結婚3年目となったころ、30代前半だった2人は将来の子育てを見据え、住宅購入を本格的に検討しました。当時は低金利の後押しもあり、住宅ローンを組みやすいタイミング。
「賃貸に家賃を払うくらいなら、いっそ買ったほうがいいよね」
「子どもができたときのことも考えると、手狭になる前に……」
こうして2人は、千葉県内で住環境のいいエリアにある新築分譲住宅を購入しました。南向きで日当たりもよく、開放感のあるLDK、最新設備のシステムキッチン。
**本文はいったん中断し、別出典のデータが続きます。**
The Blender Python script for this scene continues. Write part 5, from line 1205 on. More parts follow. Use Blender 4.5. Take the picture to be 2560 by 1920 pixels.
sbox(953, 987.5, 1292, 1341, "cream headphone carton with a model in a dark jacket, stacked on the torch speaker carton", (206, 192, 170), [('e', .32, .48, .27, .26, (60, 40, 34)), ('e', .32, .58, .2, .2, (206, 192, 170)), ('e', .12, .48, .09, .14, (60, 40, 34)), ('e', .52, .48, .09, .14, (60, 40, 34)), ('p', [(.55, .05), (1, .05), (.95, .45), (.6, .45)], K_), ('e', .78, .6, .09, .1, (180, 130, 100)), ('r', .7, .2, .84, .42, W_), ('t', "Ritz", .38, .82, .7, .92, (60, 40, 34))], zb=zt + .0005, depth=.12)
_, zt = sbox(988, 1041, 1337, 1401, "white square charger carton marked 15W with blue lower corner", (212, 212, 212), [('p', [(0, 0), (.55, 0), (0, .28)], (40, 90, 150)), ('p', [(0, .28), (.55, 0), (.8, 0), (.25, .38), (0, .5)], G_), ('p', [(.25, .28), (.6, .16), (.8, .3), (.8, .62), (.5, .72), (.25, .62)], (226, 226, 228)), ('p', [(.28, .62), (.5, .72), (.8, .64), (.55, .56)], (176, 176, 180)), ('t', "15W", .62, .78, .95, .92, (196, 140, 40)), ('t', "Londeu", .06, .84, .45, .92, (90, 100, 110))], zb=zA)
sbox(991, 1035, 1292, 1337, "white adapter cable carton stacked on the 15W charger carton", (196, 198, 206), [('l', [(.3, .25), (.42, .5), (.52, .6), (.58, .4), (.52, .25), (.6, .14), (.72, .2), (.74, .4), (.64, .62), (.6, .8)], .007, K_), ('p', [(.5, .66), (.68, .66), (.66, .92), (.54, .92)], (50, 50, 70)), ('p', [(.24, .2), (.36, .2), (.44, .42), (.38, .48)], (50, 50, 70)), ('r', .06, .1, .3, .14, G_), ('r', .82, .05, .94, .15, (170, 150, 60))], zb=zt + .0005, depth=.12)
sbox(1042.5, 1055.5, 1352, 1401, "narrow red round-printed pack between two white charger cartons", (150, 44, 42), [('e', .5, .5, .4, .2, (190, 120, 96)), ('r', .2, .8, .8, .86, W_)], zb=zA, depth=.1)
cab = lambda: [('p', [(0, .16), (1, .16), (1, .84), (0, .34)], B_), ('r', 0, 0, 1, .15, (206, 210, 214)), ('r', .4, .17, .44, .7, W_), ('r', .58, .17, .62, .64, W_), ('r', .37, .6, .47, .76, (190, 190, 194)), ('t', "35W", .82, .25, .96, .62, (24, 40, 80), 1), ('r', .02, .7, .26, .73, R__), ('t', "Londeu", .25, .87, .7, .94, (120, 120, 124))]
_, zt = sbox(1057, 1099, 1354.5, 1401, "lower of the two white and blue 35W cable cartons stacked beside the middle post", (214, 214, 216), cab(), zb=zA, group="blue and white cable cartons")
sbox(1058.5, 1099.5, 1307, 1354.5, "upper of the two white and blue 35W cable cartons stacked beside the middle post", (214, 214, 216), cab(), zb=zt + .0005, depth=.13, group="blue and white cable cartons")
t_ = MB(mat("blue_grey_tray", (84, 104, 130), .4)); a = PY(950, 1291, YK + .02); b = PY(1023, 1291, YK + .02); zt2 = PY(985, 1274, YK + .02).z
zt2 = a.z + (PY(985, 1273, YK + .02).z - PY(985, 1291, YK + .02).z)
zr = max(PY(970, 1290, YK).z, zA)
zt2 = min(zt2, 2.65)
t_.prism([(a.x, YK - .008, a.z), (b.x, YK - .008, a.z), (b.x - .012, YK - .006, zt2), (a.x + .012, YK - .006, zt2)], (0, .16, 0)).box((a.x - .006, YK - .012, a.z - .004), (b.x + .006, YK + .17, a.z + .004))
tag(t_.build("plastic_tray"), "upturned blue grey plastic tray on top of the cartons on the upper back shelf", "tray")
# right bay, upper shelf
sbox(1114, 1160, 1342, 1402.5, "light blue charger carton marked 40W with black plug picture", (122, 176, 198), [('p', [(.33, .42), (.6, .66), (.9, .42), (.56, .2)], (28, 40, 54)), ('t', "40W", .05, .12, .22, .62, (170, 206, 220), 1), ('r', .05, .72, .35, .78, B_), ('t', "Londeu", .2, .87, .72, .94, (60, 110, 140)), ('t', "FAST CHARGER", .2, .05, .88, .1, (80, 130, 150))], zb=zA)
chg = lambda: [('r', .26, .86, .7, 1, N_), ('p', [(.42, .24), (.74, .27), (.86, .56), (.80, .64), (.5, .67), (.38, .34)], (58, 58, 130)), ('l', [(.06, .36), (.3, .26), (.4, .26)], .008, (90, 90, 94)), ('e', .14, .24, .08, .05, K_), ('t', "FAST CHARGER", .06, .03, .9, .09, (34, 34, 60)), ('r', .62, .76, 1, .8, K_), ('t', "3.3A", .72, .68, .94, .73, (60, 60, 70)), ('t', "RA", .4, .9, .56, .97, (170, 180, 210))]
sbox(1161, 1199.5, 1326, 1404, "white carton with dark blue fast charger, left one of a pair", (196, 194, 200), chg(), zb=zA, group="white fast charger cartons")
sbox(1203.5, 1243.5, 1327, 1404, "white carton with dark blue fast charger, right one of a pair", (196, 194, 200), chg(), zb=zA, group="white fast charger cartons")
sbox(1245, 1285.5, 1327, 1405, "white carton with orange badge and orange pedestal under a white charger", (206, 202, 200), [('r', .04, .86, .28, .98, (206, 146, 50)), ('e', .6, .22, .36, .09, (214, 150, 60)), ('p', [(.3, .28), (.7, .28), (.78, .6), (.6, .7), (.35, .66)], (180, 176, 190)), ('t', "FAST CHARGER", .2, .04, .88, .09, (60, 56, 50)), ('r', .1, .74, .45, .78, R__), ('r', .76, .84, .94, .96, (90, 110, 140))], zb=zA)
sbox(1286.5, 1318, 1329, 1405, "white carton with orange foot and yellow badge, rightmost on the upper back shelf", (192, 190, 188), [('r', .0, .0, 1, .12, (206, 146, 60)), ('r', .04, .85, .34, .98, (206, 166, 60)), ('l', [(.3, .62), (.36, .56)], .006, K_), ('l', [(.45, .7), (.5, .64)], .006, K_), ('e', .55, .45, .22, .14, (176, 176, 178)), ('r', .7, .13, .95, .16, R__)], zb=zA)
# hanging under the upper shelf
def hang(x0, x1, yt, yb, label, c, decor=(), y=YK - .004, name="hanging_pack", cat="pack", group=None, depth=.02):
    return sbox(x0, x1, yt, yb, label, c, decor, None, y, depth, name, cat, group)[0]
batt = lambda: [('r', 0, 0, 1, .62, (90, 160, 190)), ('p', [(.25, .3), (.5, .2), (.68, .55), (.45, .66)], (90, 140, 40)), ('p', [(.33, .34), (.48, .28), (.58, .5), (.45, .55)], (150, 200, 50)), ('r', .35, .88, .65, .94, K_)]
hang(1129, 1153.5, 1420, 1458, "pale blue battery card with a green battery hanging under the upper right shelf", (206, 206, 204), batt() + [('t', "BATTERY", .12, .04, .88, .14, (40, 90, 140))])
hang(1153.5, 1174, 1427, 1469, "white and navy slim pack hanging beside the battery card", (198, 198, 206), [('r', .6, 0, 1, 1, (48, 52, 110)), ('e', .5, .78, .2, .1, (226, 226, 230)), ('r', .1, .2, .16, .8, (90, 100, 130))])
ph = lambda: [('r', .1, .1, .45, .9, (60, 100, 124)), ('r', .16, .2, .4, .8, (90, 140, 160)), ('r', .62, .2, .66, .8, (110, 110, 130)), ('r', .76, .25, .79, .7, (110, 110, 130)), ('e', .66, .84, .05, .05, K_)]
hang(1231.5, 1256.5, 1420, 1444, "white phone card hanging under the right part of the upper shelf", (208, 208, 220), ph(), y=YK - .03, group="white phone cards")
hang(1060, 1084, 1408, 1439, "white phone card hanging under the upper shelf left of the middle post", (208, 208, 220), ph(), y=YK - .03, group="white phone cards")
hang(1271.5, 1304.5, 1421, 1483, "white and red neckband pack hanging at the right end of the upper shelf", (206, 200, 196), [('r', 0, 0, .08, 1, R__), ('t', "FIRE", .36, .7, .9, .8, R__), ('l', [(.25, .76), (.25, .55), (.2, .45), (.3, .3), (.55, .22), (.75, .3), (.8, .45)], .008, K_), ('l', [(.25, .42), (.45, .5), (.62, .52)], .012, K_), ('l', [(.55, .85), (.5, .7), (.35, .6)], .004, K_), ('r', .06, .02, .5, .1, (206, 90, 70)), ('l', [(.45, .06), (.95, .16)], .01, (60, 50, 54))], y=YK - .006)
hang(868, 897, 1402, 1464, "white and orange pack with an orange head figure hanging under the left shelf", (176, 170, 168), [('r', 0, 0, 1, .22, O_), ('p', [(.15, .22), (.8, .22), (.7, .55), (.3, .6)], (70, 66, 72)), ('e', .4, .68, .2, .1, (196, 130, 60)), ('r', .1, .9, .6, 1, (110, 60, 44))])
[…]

「理想のマイホーム」そのものでした。
現実には少しずつズレが生じていき…
ところが、住みはじめて2年が過ぎたころ、2人のあいだでこんな会話が増えていきます。
「朝の通勤、ほんとつらくない?」
「夜勤明けで帰ってくるのに、駅から20分歩くのが地味にしんどいのよね……」
当初は「多少の不便は我慢できる」と思っていた条件が、生活のストレスとして少しずつ蓄積していったのです。さらに、第一子の妊娠をきっかけに、現実はより一層シビアに。
「保育園、空きがない……」
「この地域、思ったより子育て支援が少ないかも」
「車がないと生活できないのが、想像以上に不便」
特に妻のBさんは、仕事と子育ての両立に限界を感じていました。